Impossível não sentir a revolta desmedida. Impossível não ter medo
Até somente do teu nome. Impossível não possuir insónias geradas na dor
E nas imagens das atrocidades que os olhos assustados gravaram na alma
Indeléveis. Impossível não olhar as armas cruéis que vieram em busca de outras
Armas. Impossível não sentir o ódio como mortífera sombra de poderes alheios
De interesses disfarçados, de mentiras vestidas de verdades, de enormidades.
E há quem durma a sono solto sem lavar as mãos e o olhar ensanguentados.
E há quem coma sem nojo entre cadáveres frescos por lavar. E há quem lave
As mãos secando-as em toalhas de linho enxovalhando-as como se fossem
Lençóis onde se embrulham tantas ruínas de humanidade. E há quem discurse
Sobre o acto democrático de matar em nome do seu deus em nome da sua paz
Em nome do fingido medo de armas de destruição maciça, quer dizer, em nome
Da preguiça de cuidar no respeito e no direito de existir e de pensar diferente.
E há quem pense que o poder é a força a qualquer preço, mesmo que em apreço
Esteja a morte, esteja o sofrimento, esteja a injustiça, e esteja a indiferença.
Arde no meu olhar o universo. E não sei o que fazer do incêndio que devora
Homens e mulheres e crianças que trazem somente por horizonte o vazio
Da esperança. E não sei apagá-lo. Como saber apagar a labareda das imagens
Sangrentas das chamas que os devoram? Tudo arde. Que farei?
2008.12.09
José Almeida da Silva
6 comentários:
José, magnífica frase: "em nome/Da preguiça de cuidar no respeito e no direito de existir e de pensar diferente".
R
R
Fica aqui o meu profundo agradecimento pela excelente ajuda.

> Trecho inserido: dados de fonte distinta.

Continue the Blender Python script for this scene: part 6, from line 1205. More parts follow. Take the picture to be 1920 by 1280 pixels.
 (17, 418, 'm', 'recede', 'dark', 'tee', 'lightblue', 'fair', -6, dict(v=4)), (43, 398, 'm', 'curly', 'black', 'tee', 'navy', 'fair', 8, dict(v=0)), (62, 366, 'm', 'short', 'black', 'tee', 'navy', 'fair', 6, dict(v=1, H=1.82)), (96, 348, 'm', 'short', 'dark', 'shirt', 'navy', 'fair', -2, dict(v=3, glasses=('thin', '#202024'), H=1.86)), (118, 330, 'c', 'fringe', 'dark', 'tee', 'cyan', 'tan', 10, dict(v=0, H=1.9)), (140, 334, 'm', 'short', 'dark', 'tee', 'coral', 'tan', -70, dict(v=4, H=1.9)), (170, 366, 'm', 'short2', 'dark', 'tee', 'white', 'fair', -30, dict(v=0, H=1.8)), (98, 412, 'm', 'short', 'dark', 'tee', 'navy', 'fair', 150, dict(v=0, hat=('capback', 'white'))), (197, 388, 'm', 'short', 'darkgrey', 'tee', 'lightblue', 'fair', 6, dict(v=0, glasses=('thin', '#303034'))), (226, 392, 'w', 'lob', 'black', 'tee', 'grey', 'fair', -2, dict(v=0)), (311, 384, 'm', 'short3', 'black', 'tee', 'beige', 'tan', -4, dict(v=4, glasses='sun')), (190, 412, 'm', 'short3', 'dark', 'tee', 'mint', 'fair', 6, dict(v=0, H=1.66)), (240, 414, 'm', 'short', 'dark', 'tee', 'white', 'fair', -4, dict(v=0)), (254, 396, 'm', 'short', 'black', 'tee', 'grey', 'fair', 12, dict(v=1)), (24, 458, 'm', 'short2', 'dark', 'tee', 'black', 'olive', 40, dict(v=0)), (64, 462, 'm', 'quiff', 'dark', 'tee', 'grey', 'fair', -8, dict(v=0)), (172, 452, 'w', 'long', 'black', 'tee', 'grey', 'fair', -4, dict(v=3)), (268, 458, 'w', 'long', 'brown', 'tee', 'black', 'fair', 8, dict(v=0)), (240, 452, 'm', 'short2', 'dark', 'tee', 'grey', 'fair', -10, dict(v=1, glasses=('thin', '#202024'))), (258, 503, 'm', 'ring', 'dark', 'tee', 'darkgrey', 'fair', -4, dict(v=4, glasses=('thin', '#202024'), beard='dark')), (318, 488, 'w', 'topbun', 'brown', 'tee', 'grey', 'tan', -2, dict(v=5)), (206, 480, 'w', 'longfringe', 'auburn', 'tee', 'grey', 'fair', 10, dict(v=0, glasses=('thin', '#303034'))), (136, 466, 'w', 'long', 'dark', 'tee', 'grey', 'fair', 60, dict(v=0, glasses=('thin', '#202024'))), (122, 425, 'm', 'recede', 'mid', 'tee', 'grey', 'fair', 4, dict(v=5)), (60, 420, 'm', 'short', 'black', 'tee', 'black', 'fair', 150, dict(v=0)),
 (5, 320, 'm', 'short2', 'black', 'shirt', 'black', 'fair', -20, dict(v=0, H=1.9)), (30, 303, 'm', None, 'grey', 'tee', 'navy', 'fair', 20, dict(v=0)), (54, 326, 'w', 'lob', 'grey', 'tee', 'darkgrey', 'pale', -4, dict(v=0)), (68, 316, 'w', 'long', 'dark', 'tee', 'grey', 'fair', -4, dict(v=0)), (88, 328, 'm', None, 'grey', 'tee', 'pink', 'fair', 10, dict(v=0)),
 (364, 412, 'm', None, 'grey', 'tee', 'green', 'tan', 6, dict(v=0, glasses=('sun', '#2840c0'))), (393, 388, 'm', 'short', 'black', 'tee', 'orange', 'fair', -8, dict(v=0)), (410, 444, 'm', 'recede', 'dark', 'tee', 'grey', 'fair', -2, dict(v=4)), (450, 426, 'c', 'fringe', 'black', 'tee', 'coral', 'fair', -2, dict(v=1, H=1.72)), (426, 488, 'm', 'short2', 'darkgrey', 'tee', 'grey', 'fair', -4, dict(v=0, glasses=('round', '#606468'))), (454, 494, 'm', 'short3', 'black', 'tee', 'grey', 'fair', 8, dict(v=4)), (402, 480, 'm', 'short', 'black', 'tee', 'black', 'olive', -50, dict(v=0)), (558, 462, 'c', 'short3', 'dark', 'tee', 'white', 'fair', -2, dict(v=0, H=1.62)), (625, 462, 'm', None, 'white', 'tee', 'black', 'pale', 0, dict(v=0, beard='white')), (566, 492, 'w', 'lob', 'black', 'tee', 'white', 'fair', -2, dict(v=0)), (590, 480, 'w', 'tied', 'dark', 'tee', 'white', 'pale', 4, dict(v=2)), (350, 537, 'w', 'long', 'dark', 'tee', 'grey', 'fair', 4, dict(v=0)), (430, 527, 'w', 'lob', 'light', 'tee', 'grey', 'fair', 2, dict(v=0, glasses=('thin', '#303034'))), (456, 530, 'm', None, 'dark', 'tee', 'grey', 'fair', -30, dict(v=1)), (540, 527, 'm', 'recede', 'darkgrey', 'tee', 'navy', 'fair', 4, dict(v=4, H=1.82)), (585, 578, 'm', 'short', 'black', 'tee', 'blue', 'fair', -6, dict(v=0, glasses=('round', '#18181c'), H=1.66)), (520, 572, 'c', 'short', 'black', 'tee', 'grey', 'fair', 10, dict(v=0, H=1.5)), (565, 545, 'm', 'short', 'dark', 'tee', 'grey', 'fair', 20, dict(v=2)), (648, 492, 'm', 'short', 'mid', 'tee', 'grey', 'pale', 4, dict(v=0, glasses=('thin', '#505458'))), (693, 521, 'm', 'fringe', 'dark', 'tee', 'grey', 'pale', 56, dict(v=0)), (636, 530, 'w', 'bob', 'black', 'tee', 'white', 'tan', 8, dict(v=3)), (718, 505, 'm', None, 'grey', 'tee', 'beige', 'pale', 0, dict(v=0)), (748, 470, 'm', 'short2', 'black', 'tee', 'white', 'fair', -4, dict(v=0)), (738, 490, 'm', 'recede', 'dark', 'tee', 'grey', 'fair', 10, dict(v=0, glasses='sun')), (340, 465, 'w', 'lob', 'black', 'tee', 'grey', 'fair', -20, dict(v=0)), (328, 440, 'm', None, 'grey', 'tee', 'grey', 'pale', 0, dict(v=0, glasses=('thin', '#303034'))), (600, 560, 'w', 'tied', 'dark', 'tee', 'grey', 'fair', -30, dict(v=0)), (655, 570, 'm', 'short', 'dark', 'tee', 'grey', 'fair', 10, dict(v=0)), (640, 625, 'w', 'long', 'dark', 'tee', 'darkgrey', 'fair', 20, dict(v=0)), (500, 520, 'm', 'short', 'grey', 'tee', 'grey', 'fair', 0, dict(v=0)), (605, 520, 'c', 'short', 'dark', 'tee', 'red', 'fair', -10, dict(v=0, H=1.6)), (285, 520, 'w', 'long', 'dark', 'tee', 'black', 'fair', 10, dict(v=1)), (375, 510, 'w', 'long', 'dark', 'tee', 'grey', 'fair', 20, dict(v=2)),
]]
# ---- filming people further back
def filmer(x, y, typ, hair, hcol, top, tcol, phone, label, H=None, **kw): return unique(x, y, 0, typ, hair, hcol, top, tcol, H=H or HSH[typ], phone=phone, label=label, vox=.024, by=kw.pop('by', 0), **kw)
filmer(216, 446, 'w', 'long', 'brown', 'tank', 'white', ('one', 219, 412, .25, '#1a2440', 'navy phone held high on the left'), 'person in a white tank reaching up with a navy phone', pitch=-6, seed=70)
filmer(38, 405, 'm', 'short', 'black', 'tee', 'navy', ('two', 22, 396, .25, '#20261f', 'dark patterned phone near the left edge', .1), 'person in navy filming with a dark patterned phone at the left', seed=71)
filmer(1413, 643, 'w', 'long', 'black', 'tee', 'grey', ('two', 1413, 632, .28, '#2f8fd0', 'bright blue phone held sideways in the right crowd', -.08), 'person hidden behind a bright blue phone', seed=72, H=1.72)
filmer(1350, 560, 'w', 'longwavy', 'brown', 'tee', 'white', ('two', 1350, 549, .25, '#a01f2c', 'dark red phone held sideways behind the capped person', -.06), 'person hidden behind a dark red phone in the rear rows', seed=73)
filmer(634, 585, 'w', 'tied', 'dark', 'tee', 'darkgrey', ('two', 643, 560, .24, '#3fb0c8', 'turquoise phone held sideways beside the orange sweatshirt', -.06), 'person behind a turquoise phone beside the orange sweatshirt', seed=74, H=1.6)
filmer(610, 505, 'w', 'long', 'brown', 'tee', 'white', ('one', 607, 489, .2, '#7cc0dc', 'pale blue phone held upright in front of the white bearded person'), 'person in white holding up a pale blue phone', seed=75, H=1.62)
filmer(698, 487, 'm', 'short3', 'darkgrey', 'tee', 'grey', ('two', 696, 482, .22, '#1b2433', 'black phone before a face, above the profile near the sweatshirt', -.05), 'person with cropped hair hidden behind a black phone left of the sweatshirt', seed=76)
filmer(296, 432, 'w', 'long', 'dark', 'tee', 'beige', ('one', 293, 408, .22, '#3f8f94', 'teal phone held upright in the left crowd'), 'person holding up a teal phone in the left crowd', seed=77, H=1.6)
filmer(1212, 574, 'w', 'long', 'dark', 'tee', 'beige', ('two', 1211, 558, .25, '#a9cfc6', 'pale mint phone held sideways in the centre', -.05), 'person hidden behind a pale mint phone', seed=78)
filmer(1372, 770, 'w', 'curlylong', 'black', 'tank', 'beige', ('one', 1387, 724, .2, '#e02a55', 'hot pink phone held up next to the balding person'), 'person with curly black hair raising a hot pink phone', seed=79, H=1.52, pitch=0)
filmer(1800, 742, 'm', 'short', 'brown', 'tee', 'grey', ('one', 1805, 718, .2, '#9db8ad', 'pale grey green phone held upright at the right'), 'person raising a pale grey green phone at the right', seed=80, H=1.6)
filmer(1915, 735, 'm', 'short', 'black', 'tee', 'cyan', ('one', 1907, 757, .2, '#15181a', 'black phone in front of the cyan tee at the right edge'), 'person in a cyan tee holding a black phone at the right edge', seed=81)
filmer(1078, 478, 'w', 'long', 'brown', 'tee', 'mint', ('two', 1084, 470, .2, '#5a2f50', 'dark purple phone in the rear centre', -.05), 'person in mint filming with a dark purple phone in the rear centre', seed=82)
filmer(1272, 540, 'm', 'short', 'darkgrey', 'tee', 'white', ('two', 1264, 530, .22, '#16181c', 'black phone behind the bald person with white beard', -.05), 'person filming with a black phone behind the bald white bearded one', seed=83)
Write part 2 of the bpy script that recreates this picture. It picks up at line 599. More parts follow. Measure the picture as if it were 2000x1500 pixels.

Quanto à frase, também gostei muito!
José Almeida da Silva
José na atmosfera criada tudo arde e surge como retrato fiel de uma realidade que nos apoquenta e revolta.
"Arde no meu olhar o Universo" na última estrofe parece-me que fica implicita a mensagem que nos quer transmitir: preocupemo-nos com o que está mal e incomoda, só assim estaremos a contribuir para que a indiferença não tome também conta de nós.
Parabéns!
Somos todos 'náufragos da dor que lavram no universo'. Partilho de grande parte desta imagem e reflexão. É bom vê-la escrita assim. Parabéns
José, a mensagem do seu poema é indiscutivel e incontornável. Não me atrevo sequer a comenta-la. Atrevo-me apenas a fazer comentários sobre as palavras, elas próprias. Acho particularmente bonita a imagem da dor que "lavra o universo". Sei que o verbo "lavrar" se aplica às chamas, o que foi sempre para mim misterioso, pois quase me parece uma antítese entre o cultivo que é produção e geração de vida e as chamas que consomem e destroem. No caso da dor, esta dor que lavra o universo, vejo-a como um arado de dentes metálicos que sulcam o universo e lhe semeiam a agonia. Destaco ainda :"E há quem coma sem nojo entre cadáveres frescos por lavar"- poderosa imagem, que contém a violência necessária. Acho que gosto mais das palavras que me batem e maltratam do que as que me fazem festas e cócegas.
Muito poderoso, sim!! Imagens muito fortes, com ressonâncias de Sena --de tal forma que o final (essa pergunta "Que farei?") me parece desnecessária, e um pouco enfraquecedora da força toda do resto... Não sei se concorda.